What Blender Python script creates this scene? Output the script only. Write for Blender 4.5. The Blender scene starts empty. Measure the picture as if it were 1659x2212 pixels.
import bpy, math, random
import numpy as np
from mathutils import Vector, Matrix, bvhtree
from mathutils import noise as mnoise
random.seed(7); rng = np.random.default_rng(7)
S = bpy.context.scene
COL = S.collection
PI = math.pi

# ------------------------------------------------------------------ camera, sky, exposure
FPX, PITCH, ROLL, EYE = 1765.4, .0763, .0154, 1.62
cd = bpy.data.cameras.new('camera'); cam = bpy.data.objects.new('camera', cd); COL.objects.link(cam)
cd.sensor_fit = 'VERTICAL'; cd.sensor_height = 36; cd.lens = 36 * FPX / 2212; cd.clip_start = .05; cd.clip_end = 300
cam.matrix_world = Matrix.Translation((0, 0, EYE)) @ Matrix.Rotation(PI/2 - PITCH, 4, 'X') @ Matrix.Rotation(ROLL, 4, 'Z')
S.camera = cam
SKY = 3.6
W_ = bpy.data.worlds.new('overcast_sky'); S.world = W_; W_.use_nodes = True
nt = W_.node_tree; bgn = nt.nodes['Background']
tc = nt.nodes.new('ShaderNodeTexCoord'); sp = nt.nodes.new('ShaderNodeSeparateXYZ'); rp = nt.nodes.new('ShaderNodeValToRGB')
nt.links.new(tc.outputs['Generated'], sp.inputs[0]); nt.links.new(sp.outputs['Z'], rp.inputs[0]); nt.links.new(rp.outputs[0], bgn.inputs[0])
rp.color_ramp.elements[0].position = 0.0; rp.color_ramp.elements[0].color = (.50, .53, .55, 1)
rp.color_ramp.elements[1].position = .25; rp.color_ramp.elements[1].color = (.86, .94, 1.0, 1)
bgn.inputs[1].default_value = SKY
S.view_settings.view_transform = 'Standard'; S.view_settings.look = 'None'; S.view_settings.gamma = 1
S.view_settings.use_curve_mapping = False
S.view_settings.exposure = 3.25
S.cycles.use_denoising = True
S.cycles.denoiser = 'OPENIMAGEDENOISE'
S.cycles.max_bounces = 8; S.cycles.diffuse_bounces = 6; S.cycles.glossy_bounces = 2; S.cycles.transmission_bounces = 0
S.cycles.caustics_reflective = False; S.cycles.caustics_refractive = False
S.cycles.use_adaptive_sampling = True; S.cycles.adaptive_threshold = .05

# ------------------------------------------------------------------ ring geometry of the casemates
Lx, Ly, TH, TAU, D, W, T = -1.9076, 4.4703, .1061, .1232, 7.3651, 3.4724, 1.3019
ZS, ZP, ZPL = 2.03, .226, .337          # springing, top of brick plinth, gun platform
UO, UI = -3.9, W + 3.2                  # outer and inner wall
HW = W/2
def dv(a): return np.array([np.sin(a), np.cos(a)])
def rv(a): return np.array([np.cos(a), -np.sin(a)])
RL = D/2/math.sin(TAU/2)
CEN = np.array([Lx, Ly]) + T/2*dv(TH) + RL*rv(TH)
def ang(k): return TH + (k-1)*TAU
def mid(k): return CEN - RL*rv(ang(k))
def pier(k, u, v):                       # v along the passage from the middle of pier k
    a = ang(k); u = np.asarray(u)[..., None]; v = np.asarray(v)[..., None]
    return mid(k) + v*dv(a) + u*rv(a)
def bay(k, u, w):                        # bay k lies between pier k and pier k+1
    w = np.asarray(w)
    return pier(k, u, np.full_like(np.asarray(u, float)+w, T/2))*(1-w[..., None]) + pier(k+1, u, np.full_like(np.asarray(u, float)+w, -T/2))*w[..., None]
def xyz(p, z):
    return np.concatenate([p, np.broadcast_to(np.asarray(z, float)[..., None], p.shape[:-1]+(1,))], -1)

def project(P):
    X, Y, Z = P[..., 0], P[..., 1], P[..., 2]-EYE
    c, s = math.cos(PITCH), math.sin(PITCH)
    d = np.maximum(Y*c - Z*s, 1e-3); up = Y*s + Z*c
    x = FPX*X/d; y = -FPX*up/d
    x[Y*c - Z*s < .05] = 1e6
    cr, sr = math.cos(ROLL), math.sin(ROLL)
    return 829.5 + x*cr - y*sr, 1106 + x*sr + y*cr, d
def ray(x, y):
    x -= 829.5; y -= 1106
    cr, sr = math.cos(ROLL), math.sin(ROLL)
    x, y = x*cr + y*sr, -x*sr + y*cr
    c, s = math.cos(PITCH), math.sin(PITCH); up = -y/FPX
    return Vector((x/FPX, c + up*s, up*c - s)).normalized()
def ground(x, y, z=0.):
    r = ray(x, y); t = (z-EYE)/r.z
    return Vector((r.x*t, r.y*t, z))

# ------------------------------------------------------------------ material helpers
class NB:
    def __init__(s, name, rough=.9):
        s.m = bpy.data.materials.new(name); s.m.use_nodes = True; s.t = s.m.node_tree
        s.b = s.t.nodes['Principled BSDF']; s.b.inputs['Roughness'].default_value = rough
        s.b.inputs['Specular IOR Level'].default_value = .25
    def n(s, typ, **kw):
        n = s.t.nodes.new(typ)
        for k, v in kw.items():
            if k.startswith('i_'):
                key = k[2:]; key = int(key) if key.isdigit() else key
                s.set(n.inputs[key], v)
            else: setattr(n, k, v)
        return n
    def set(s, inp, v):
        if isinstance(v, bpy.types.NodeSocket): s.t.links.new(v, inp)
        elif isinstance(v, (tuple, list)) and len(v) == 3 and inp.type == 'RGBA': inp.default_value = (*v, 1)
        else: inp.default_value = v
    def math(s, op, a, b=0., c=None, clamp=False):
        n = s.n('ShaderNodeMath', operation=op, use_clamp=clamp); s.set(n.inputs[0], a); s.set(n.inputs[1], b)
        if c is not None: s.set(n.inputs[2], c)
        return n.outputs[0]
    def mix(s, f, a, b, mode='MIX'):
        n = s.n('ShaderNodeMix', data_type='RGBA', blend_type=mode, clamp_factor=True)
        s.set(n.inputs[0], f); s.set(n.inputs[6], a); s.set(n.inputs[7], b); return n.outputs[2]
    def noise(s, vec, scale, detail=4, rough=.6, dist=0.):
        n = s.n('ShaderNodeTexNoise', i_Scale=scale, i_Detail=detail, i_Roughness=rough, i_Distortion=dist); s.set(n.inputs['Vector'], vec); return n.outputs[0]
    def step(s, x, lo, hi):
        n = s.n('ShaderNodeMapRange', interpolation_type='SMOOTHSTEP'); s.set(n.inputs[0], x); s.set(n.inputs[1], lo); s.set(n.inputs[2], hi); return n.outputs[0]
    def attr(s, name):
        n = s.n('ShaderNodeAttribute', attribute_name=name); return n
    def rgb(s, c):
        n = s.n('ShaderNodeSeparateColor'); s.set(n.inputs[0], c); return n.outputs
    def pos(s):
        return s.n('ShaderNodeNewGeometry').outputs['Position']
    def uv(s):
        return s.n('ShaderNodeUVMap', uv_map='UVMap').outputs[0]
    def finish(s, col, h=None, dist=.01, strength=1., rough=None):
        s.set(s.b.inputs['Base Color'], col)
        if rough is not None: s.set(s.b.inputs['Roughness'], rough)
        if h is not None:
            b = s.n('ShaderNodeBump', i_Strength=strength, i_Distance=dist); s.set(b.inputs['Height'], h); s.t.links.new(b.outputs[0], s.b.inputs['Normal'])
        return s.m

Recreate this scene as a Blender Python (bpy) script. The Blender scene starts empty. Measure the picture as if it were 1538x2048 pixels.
★ ★ ★ ★ ★
● **Instruction**
Say how many lines of the data include the string "scene". Nothing other than the number should be given.

● **Complete answer**
3